# Exercise details:
All of the material below is to be repeated exactly.

# Available data:
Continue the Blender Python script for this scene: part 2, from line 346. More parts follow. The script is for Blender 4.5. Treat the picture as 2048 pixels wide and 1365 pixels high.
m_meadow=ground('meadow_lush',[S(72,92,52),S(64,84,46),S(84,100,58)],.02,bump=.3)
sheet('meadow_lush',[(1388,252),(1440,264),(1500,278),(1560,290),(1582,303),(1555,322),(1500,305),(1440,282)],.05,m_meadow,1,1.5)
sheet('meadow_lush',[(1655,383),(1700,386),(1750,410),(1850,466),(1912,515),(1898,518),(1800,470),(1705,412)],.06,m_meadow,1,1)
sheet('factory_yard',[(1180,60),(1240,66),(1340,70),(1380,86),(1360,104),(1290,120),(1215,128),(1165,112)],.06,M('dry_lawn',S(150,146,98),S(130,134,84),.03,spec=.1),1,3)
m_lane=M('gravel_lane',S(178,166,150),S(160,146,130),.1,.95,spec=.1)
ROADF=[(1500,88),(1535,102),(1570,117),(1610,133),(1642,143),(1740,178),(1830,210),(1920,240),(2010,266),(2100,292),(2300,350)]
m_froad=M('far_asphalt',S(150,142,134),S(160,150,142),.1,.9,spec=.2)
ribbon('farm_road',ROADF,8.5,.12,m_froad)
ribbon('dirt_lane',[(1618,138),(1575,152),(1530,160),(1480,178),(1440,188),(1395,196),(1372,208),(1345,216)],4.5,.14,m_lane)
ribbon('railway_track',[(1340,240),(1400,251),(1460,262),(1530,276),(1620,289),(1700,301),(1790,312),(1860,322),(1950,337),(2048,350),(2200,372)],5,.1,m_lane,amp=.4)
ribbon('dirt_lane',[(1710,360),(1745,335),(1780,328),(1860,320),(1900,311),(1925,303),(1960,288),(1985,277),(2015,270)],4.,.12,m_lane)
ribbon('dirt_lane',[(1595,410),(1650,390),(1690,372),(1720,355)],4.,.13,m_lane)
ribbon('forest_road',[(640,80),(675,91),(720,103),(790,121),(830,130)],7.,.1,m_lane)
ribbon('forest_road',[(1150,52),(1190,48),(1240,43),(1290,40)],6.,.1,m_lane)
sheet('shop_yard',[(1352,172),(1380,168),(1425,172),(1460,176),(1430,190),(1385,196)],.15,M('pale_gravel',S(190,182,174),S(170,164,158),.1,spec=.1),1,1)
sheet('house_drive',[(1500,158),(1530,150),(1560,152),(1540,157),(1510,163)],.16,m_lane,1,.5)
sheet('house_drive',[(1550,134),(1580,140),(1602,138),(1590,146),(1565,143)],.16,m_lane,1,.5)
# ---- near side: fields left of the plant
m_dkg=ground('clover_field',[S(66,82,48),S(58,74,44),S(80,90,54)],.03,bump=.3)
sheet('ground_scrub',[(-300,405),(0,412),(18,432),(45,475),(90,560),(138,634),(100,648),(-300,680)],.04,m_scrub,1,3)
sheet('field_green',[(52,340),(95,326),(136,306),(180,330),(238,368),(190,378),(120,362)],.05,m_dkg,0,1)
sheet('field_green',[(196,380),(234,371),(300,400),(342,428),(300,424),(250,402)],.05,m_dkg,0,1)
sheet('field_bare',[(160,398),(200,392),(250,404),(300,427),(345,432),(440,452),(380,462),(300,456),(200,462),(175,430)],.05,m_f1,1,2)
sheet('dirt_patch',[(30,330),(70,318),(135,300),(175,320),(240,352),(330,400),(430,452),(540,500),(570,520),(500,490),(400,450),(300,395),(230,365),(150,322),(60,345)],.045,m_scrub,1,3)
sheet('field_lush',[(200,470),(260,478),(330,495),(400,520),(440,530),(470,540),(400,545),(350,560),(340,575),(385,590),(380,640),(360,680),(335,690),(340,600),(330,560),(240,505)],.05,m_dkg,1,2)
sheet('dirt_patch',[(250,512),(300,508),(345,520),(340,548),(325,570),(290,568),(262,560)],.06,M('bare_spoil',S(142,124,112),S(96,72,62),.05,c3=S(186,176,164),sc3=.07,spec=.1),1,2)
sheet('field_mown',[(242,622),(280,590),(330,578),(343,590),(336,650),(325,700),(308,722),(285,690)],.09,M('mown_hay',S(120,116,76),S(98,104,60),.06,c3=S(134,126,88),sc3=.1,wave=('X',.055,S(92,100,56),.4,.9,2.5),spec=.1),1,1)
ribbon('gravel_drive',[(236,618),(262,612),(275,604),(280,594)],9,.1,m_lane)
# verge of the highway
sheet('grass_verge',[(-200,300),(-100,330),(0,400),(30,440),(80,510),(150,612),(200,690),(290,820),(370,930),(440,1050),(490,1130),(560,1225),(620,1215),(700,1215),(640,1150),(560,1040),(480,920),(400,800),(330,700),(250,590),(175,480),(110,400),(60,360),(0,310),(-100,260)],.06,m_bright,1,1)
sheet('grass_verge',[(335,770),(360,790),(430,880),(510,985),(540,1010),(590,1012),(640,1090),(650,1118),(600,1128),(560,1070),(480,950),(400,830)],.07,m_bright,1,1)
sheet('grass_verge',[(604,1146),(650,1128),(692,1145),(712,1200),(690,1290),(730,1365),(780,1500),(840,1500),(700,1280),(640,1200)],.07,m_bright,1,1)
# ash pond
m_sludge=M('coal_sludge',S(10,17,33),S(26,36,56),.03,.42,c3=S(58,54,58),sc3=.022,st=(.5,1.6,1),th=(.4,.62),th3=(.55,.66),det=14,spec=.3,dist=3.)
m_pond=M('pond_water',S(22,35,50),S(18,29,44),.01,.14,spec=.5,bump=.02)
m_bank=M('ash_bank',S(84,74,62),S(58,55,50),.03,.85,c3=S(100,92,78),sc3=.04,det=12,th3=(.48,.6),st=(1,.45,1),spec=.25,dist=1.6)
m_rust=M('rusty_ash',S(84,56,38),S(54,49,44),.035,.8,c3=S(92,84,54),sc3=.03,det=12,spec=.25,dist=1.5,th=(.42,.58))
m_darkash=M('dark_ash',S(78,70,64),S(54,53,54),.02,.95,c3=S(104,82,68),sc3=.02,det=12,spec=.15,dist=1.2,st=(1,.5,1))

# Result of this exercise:
Continue the Blender Python script for this scene: part 2, from line 346. More parts follow. The script is for Blender 4.5. Treat the picture as 2048 pixels wide and 1365 pixels high.
m_meadow=ground('meadow_lush',[S(72,92,52),S(64,84,46),S(84,100,58)],.02,bump=.3)
sheet('meadow_lush',[(1388,252),(1440,264),(1500,278),(1560,290),(1582,303),(1555,322),(1500,305),(1440,282)],.05,m_meadow,1,1.5)
sheet('meadow_lush',[(1655,383),(1700,386),(1750,410),(1850,466),(1912,515),(1898,518),(1800,470),(1705,412)],.06,m_meadow,1,1)
sheet('factory_yard',[(1180,60),(1240,66),(1340,70),(1380,86),(1360,104),(1290,120),(1215,128),(1165,112)],.06,M('dry_lawn',S(150,146,98),S(130,134,84),.03,spec=.1),1,3)
m_lane=M('gravel_lane',S(178,166,150),S(160,146,130),.1,.95,spec=.1)
ROADF=[(1500,88),(1535,102),(1570,117),(1610,133),(1642,143),(1740,178),(1830,210),(1920,240),(2010,266),(2100,292),(2300,350)]
m_froad=M('far_asphalt',S(150,142,134),S(160,150,142),.1,.9,spec=.2)
ribbon('farm_road',ROADF,8.5,.12,m_froad)
ribbon('dirt_lane',[(1618,138),(1575,152),(1530,160),(1480,178),(1440,188),(1395,196),(1372,208),(1345,216)],4.5,.14,m_lane)
ribbon('railway_track',[(1340,240),(1400,251),(1460,262),(1530,276),(1620,289),(1700,301),(1790,312),(1860,322),(1950,337),(2048,350),(2200,372)],5,.1,m_lane,amp=.4)
ribbon('dirt_lane',[(1710,360),(1745,335),(1780,328),(1860,320),(1900,311),(1925,303),(1960,288),(1985,277),(2015,270)],4.,.12,m_lane)
ribbon('dirt_lane',[(1595,410),(1650,390),(1690,372),(1720,355)],4.,.13,m_lane)
ribbon('forest_road',[(640,80),(675,91),(720,103),(790,121),(830,130)],7.,.1,m_lane)
ribbon('forest_road',[(1150,52),(1190,48),(1240,43),(1290,40)],6.,.1,m_lane)
sheet('shop_yard',[(1352,172),(1380,168),(1425,172),(1460,176),(1430,190),(1385,196)],.15,M('pale_gravel',S(190,182,174),S(170,164,158),.1,spec=.1),1,1)
sheet('house_drive',[(1500,158),(1530,150),(1560,152),(1540,157),(1510,163)],.16,m_lane,1,.5)
sheet('house_drive',[(1550,134),(1580,140),(1602,138),(1590,146),(1565,143)],.16,m_lane,1,.5)
# ---- near side: fields left of the plant
m_dkg=ground('clover_field',[S(66,82,48),S(58,74,44),S(80,90,54)],.03,bump=.3)
sheet('ground_scrub',[(-300,405),(0,412),(18,432),(45,475),(90,560),(138,634),(100,648),(-300,680)],.04,m_scrub,1,3)
sheet('field_green',[(52,340),(95,326),(136,306),(180,330),(238,368),(190,378),(120,362)],.05,m_dkg,0,1)
sheet('field_green',[(196,380),(234,371),(300,400),(342,428),(300,424),(250,402)],.05,m_dkg,0,1)
sheet('field_bare',[(160,398),(200,392),(250,404),(300,427),(345,432),(440,452),(380,462),(300,456),(200,462),(175,430)],.05,m_f1,1,2)
sheet('dirt_patch',[(30,330),(70,318),(135,300),(175,320),(240,352),(330,400),(430,452),(540,500),(570,520),(500,490),(400,450),(300,395),(230,365),(150,322),(60,345)],.045,m_scrub,1,3)
sheet('field_lush',[(200,470),(260,478),(330,495),(400,520),(440,530),(470,540),(400,545),(350,560),(340,575),(385,590),(380,640),(360,680),(335,690),(340,600),(330,560),(240,505)],.05,m_dkg,1,2)
sheet('dirt_patch',[(250,512),(300,508),(345,520),(340,548),(325,570),(290,568),(262,560)],.06,M('bare_spoil',S(142,124,112),S(96,72,62),.05,c3=S(186,176,164),sc3=.07,spec=.1),1,2)
sheet('field_mown',[(242,622),(280,590),(330,578),(343,590),(336,650),(325,700),(308,722),(285,690)],.09,M('mown_hay',S(120,116,76),S(98,104,60),.06,c3=S(134,126,88),sc3=.1,wave=('X',.055,S(92,100,56),.4,.9,2.5),spec=.1),1,1)
ribbon('gravel_drive',[(236,618),(262,612),(275,604),(280,594)],9,.1,m_lane)
# verge of the highway
sheet('grass_verge',[(-200,300),(-100,330),(0,400),(30,440),(80,510),(150,612),(200,690),(290,820),(370,930),(440,1050),(490,1130),(560,1225),(620,1215),(700,1215),(640,1150),(560,1040),(480,920),(400,800),(330,700),(250,590),(175,480),(110,400),(60,360),(0,310),(-100,260)],.06,m_bright,1,1)
sheet('grass_verge',[(335,770),(360,790),(430,880),(510,985),(540,1010),(590,1012),(640,1090),(650,1118),(600,1128),(560,1070),(480,950),(400,830)],.07,m_bright,1,1)
sheet('grass_verge',[(604,1146),(650,1128),(692,1145),(712,1200),(690,1290),(730,1365),(780,1500),(840,1500),(700,1280),(640,1200)],.07,m_bright,1,1)
# ash pond
m_sludge=M('coal_sludge',S(10,17,33),S(26,36,56),.03,.42,c3=S(58,54,58),sc3=.022,st=(.5,1.6,1),th=(.4,.62),th3=(.55,.66),det=14,spec=.3,dist=3.)
m_pond=M('pond_water',S(22,35,50),S(18,29,44),.01,.14,spec=.5,bump=.02)
m_bank=M('ash_bank',S(84,74,62),S(58,55,50),.03,.85,c3=S(100,92,78),sc3=.04,det=12,th3=(.48,.6),st=(1,.45,1),spec=.25,dist=1.6)
m_rust=M('rusty_ash',S(84,56,38),S(54,49,44),.035,.8,c3=S(92,84,54),sc3=.03,det=12,spec=.25,dist=1.5,th=(.42,.58))
m_darkash=M('dark_ash',S(78,70,64),S(54,53,54),.02,.95,c3=S(104,82,68),sc3=.02,det=12,spec=.15,dist=1.2,st=(1,.5,1))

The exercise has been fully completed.